Já na saída, próximo ao ginásio do "Arrudinha", o carioca e o taxista tricolor se depararam com um tumulto. Sem saber muito o que fazer, ficaram esperando e não puderam ir em direção ao táxi, que estava estacionado em uma paralela da Rua das Moças, há poucos metros de onde eles haviam entrado. Como não conseguiram sair pelo mesmo local, estavam do outro lado.
Começou então um corre-corre grande, vindo em direção à eles. O taxista tricolor, valente, ficou estático esperando que tudo não passasse de um exagero de quem corria. Já o carioca sumiu no meio dos que corriam.
O taxista tricolor ficou. E a história continua com ele.
Já com raiva porque havia perdido uma corrida de 40 reais, o taxista tricolor resolveu ir de encontro ao foco da confusão. Seu carro estava do outro lado da bagaceira. Sabia que corria algum risco, mas tinha que pegar o carro o quanto antes, para recuperar o prejuízo de ter perdido o cliente certo. Nada havia de lhe acontecer. Não com ele. Um cidadão de bem, com dois filhos para criar e muito anos de vida pela frente.
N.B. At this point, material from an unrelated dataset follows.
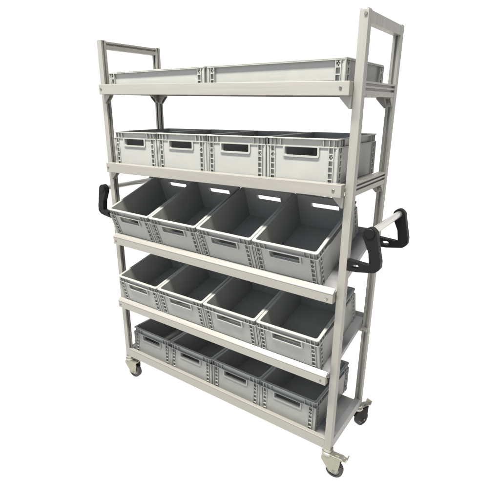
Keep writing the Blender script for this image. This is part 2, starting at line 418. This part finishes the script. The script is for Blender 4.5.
# ------------------------------------------------------------------ the crates
def make_crate(name, w, dep, h, fl, grip, cell):
    """stacking crate, origin at the middle of the front bottom edge, depth along +y."""
    root = empty(name)
    x1 = w/2; x0 = -x1
    IN = .0105                                  # how far the walls sit behind the ribs
    T = .003
    m = MB()
    hz1 = h - fl - .003; hz0 = hz1 - .033       # hand hole
    hx = .070
    yF, yB = IN, dep - IN
    # walls
    if grip:
        us = [x0+IN, -hx, hx, x1-IN]; ws = [.003, hz0, hz1, h-.001]; hol = {(1, 1)}
    else:
        us = [x0+IN, x1-IN]; ws = [.003, h-.001]; hol = set()
    m.plate(us, ws, hol, lambda u, v, a: (u, yF + a, v), T)
    m.plate(us, ws, hol, lambda u, v, a: (u, yB - a, v), T)
    for s in (-1, 1):
        m.plate([yF+.0001, yB-.0001], [.003, h-.001], set(), lambda u, v, a: (s*(x1-IN-a), u, v), T)
    m.box(x0+IN-.0005, x1-IN+.0005, yF-.0005, yB+.0005, .0, .0045)
    # ribs and raised panels on both ends and both long sides
    def face(half, P3, grip):
        """half: half length of this side; P3(u, z0, z1, u1, depth0, depth1) places a box on it."""
        e = half
        band = h - fl
        # ledge under the rim band
        P3(-e+.003, e-.003, band-.0032, band, .0, IN)
        # small ledge above the foot
        P3(-e+.012, e-.012, .0005, .006, .004, IN)
        # ribs in the band
        for u in ([.0185, .0370, .0600] if fl > .015 else []):
            for s in (-1, 1):
                c = s*(e-u); P3(c-.0011, c+.0011, band+.0002, h-.004, .0015, IN)
        # corner columns: ribs and rungs
        for s in (-1, 1):
            for u, d0 in ((.0035, .0005), (.0185, .0005), (.0370, .0005)):
                c = s*(e-u); P3(c-.0015, c+.0015, .004, band-.0034, d0, IN)
            a, b = sorted((s*(e-.0201), s*(e-.0354)))
            n = max(1, round((band-.008)/cell)); st = (band-.006)/n
            for k in range(1, n+1):
                z = .0035 + k*st
                if k < n: P3(a, b, z-.0019, z+.0019, .0009, IN)
            # plain strips either side of the middle rib of the corner column
            a, b = sorted((s*(e-.0051), s*(e-.0100))); P3(a, b, .0045, band-.0036, .0050, IN)
            a, b = sorted((s*(e-.0120), s*(e-.0169))); P3(a, b, .0045, band-.0036, .0050, IN)
            # cross in the topmost cell
            zc = .0035 + (n-(1.5 if n > 3 else .5))*st; uc = s*(e-.0277)
            P3(uc-.0022, uc+.0022, zc-.0022, zc+.0022, .0045, IN)
            for qx in (-1, 1):
                for qz in (-1, 1):
                    P3(uc+qx*.0050-.0022, uc+qx*.0050+.0022, zc+qz*.0065-.0026, zc+qz*.0065+.0026, .0020, IN)
        # big flat panel
        if grip: return
        if h < .1:
            for z in (.012,): P3(-e+.0388, e-.0388, .008, z, .0075, IN)
            return
        P3(-e+.0388, e-.0388, .008, band-.0045, .0042, IN)
    def front3(a, b, z0, z1, d0, d1): m.box(a, b, d0, d1, z0, z1)
    def back3(a, b, z0, z1, d0, d1): m.box(a, b, dep-d1, dep-d0, z0, z1)
    def right3(a, b, z0, z1, d0, d1): m.box(x1-d1, x1-d0, dep/2+a, dep/2+b, z0, z1)
    def left3(a, b, z0, z1, d0, d1): m.box(x0+d0, x0+d1, dep/2+a, dep/2+b, z0, z1)
    face(x1, front3, grip); face(x1, back3, grip)
    face(dep/2, right3, False); face(dep/2, left3, False)
    if grip:                                    # end panels with the hole left open
        e = x1
        for s in (0, 1):
            pl = (lambda u, v, a: (u, .0042 + a, v)) if s == 0 else (lambda u, v, a: (u, dep-.0042-a, v))
            m.plate([-e+.0388, -hx, hx, e-.0388], [.008, hz0, hz1-.0001, h-fl-.0034], {(1, 1), (1, 2)}, pl, IN-.0043)
    body = m.build('body', 'crate', root)
    # rim
    m = MB()
    out = rounded(x0, x1, 0, dep, .011); inn = rounded(x0+.0128, x1-.0128, .0128, dep-.0128, .011)
    m.ring(out, inn, h-.0042, h, .0012)
    m.build('rim', 'crate', root, 40)
    if grip:
        for s in (0, 1):
            m = MB()
            a = fillet([(-hx-.006, hz0-.005), (hx+.006, hz0-.005), (hx+.006, hz1+.0022), (-hx-.006, hz1+.0022)], [.008, .008, 0, 0], 4)
            b = fillet([(-hx+.0015, hz0+.001), (hx-.0015, hz0+.001), (hx-.0015, hz1-.001), (-hx+.0015, hz1-.001)], [.006, .006, .003, .003], 4)
            # resample the inner loop so that both loops have the same vertex count
            a = fillet([(-hx-.006, hz0-.005), (hx+.006, hz0-.005), (hx+.006, hz1+.0018), (-hx-.006, hz1+.0018)], [.008, .008, .001, .001], 4)
            bm = m.bm; d0, d1 = -.0015, IN+T+.0015
            pl = (lambda u, v, q: (u, q, v)) if s == 0 else (lambda u, v, q: (u, dep-q, v))
            A0 = [bm.verts.new(pl(u, v, d0)) for u, v in a]; B0 = [bm.verts.new(pl(u, v, d0)) for u, v in b]
            A1 = [bm.verts.new(pl(u, v, d1)) for u, v in a]; B1 = [bm.verts.new(pl(u, v, d1)) for u, v in b]
            n = len(a)
            for k in range(n):
                j = (k+1) % n
                bm.faces.new((A0[k], A0[j], B0[j], B0[k])); bm.faces.new((A1[j], A1[k], B1[k], B1[j]))
                bm.faces.new((A0[j], A0[k], A1[k], A1[j])); bm.faces.new((B0[k], B0[j], B1[j], B1[k]))
            m.build('hand_hole', 'crate', root)
    return root

crate0 = make_crate('storage_crate', .2995, .400, .170, .029, True, .024)
tray0 = make_crate('storage_tray', .5990, .400, .080, .005, False, .021)

def place(src, first, x, y, z, tilt, roll, yaw=0.):
    o = src if first else copy_tree(src)
    o.location = (x, y, z)
    o.rotation_euler = (Matrix.Rotation(-roll, 4, 'Y') @ Matrix.Rotation(tilt, 4, 'X') @ Matrix.Rotation(yaw, 4, 'Z')).to_euler()
    return o

# top shelf: two low trays
tz = 1.6530
for k, (x, lab) in enumerate(((-.305, 'low wide grey tray on the left half of the top shelf'), (.305, 'low wide grey tray on the right half of the top shelf'))):
    o = place(tray0, k == 0, x, .001 + .003*k, tz + .004 + .006*x, 0, .006)
    tag(o, lab, 'tray', 'low grey trays on the top shelf')

pos = ['leftmost', 'second from left', 'third from left', 'rightmost']
rows = [(2, 'upright grey crate on the second shelf from the top, {} of four', 'upright grey crates on the second shelf'),
        (3, 'steeply tilted open grey crate on the middle shelf, {} of four', 'tilted grey crates on the middle shelf'),
        (4, 'gently tilted open grey crate on the fourth shelf down, {} of four', 'tilted grey crates on the fourth shelf'),
        (5, 'upright open grey crate on the bottom shelf, {} of four', 'upright grey crates on the bottom shelf')]
jit = [(.000, .4), (.002, -.3), (-.0015, .2), (.001, -.35)]
first = True
for r, lab, grp in rows:
    for k in range(4):
        x = (k-1.5)*.3025; dy, dyaw = jit[(k + r) % 4]
        yaw = radians(dyaw)*1.0
        if r == 2: a = (x, .000+dy, 1.2962 + .014*x, 0, .014, yaw)
        if r == 3: a = (x-.027, -.0065, .9032 - .006*x, radians(20.2), -.006, yaw)
        if r == 4: a = (x+.0015, -.0236, .5302 + .001*x, radians(13.6), .001, -yaw)
        if r == 5: a = (x-.033, .042+dy, .1500 - .004*x, 0, -.004, yaw)
        o = place(crate0, first, *a); first = False
        tag(o, lab.format(pos[k]), 'crate', grp)

# ------------------------------------------------------------------ added translucent ground, lit through from below to drown the shadows
def floor_mat():
    m, nt, b, out = nodes_of('backlit_shadowless_sheet')
    nt.nodes.remove(b)
    d = nt.nodes.new('ShaderNodeBsdfDiffuse'); d.inputs['Color'].default_value = (.55, .55, .55, 1)
    t = nt.nodes.new('ShaderNodeBsdfTranslucent'); t.inputs['Color'].default_value = (.96, .96, .96, 1)
    mx = nt.nodes.new('ShaderNodeMixShader'); mx.inputs[0].default_value = .8
    nt.links.new(d.outputs[0], mx.inputs[1]); nt.links.new(t.outputs[0], mx.inputs[2])
    nt.links.new(mx.outputs[0], out.inputs['Surface'])
    return m
m = MB(); S = 120
vs = [m.bm.verts.new(p) for p in ((-S, -S, 0), (S, -S, 0), (S, S, 0), (-S, S, 0))]; m.bm.faces.new(vs)
fl = m.build('floor', floor_mat()); fl['kind'] = 'structure'

# ------------------------------------------------------------------ light
w = bpy.data.worlds.new('World'); scene.world = w; w.use_nodes = True
nt = w.node_tree; nt.nodes.clear()
out = nt.nodes.new('ShaderNodeOutputWorld'); bg = nt.nodes.new('ShaderNodeBackground')
nt.links.new(bg.outputs[0], out.inputs['Surface'])
tc = nt.nodes.new('ShaderNodeTexCoord'); sp = nt.nodes.new('ShaderNodeSeparateXYZ')
nt.links.new(tc.outputs['Generated'], sp.inputs[0])
mr = nt.nodes.new('ShaderNodeMapRange'); mr.inputs['From Min'].default_value = -1; mr.inputs['From Max'].default_value = 1
nt.links.new(sp.outputs['Z'], mr.inputs['Value'])
HOR, TOP, ROOM, FRONT_FILL = 1.12, .32, .16, 1.45
UNDER = (1.50, 1.44, 1.36, 1)  # added light below the floor, shines through it and whitens shadows
def ramp(stops):
    cr = nt.nodes.new('ShaderNodeValToRGB'); nt.links.new(mr.outputs[0], cr.inputs[0])
    els = cr.color_ramp.elements
    els[0].position = stops[0][0]; els[0].color = stops[0][1]
    els[1].position = stops[-1][0]; els[1].color = stops[-1][1]
    for p, c in stops[1:-1]:
        e = els.new(p); e.color = c
    return cr
g = lambda v: (v, v, v*1.01, 1)
cool = lambda v: (v*.95, v, v*1.08, 1)
ra = ramp([(0, UNDER), (.495, UNDER), (.4999, g(HOR)), (.655, g(HOR)), (.72, cool(TOP)), (1, cool(TOP))])      # lit white backdrop behind
rb = ramp([(0, UNDER), (.495, UNDER), (.4999, cool(ROOM)), (.655, cool(ROOM)), (.72, cool(TOP)), (1, cool(TOP))])  # dimmer room in front
dt = nt.nodes.new('ShaderNodeVectorMath'); dt.operation = 'DOT_PRODUCT'
nt.links.new(tc.outputs['Generated'], dt.inputs[0]); dt.inputs[1].default_value = (-.61, .79, 0)
am = nt.nodes.new('ShaderNodeMapRange'); am.interpolation_type = 'SMOOTHSTEP'
am.inputs['From Min'].default_value = 0.; am.inputs['From Max'].default_value = .45
nt.links.new(dt.outputs['Value'], am.inputs['Value'])
# added cool fill from the front, no real source, lightens the crate interiors
blue = lambda v: (v*.90, v, v*1.14, 1)
rc = ramp([(0, UNDER), (.495, UNDER), (.4999, blue(FRONT_FILL)), (.80, blue(FRONT_FILL)), (.90, cool(TOP)), (1, cool(TOP))])
df = nt.nodes.new('ShaderNodeVectorMath'); df.operation = 'DOT_PRODUCT'
nt.links.new(tc.outputs['Generated'], df.inputs[0]); df.inputs[1].default_value = (-.17, -.985, 0)
fm = nt.nodes.new('ShaderNodeMapRange'); fm.interpolation_type = 'SMOOTHSTEP'
fm.inputs['From Min'].default_value = .25; fm.inputs['From Max'].default_value = .65
nt.links.new(df.outputs['Value'], fm.inputs['Value'])
rm = nt.nodes.new('ShaderNodeMix'); rm.data_type = 'RGBA'
nt.links.new(fm.outputs[0], rm.inputs[0]); nt.links.new(rb.outputs[0], rm.inputs[6]); nt.links.new(rc.outputs[0], rm.inputs[7])
cr = nt.nodes.new('ShaderNodeMix'); cr.data_type = 'RGBA'
nt.links.new(am.outputs[0], cr.inputs[0]); nt.links.new(rm.outputs[2], cr.inputs[6]); nt.links.new(ra.outputs[0], cr.inputs[7])
nt.links.new(cr.outputs[2], bg.inputs['Color']); bg.inputs['Strength'].default_value = 1

ld = bpy.data.lights.new('ceiling_lamp', 'AREA'); ld.shape = 'RECTANGLE'; ld.size = 4.2; ld.size_y = .70
ld.energy = 1980; ld.color = (1, .960, .885)
lo = bpy.data.objects.new('ceiling_lamp', ld); COL.objects.link(lo)
lo.location = (.15, -2.30, 7.0)
lo.rotation_euler = (Vector((.0, .1, .9)) - Vector(lo.location)).to_track_quat('-Z', 'Y').to_euler()

# ------------------------------------------------------------------ camera
C = dict(cx=1.2126, cy=-1.4699, cz=1.5876, yaw=.6084, pitch=-.3291, roll=.0044, f=429.9327, px=242.0936, py=251.6066)
cam = bpy.data.cameras.new('camera'); co = bpy.data.objects.new('camera', cam); COL.objects.link(co)
cy, sy, cp, sp_ = cos(C['yaw']), sin(C['yaw']), cos(C['pitch']), sin(C['pitch'])
f = Vector((-sy*cp, cy*cp, sp_)); r = Vector((cy, sy, 0)); u = r.cross(f)
cr_, sr = cos(C['roll']), sin(C['roll'])
r2 = cr_*r + sr*u; u2 = -sr*r + cr_*u
mat = Matrix((r2, u2, -f)).transposed().to_4x4(); mat.translation = (C['cx'], C['cy'], C['cz'])
co.matrix_world = mat
cam.sensor_width = 36; cam.lens = C['f']/500*36
cam.shift_x = (250-C['px'])/500; cam.shift_y = (C['py']-250)/500
cam.clip_start = .05; cam.clip_end = 500
scene.camera = co

scene.render.engine = 'CYCLES'
scene.cycles.max_bounces = 8
scene.view_settings.view_transform = 'Standard'
scene.view_settings.look = 'None'
scene.view_settings.exposure = 0; scene.view_settings.gamma = 1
Ao passar pelo meio da confusão, o taxista tricolor percebeu que estava numa enrascada. Ouviu barulhos de tiro, mas imaginou que eram balas de borracha da polícia. Infelizmente já estava acostumado com a situação, afinal, em todos os protestos e reintegrações de posse ocorridos recentemente, a prática da polícia era esta.
Estava errado. Ao passar ao lado de um policial, recebeu o recado de que os tiros não partiam da polícia. Deitou-se no chão e esperou o tiroteio passar. Aos poucos, a zuada foi parando, mas começou o “barulho”. Levantado do chão, o taxista tricolor foi interrogado pela polícia como se tivesse participado de algum crime, sendo obrigado a ficar detido enquanto não conseguia provar que apenas procurava seu carro.
Para completar, desorientado e nervoso após o ocorrido, não achou seu táxi nos 30 minutos seguintes, debaixo de chuva. Felizmente, sobreviveram ao jogo de futebol, que eles e mais 5 mil pessoas escolheram como programa na noite de uma sexta-feira chuvosa no Recife.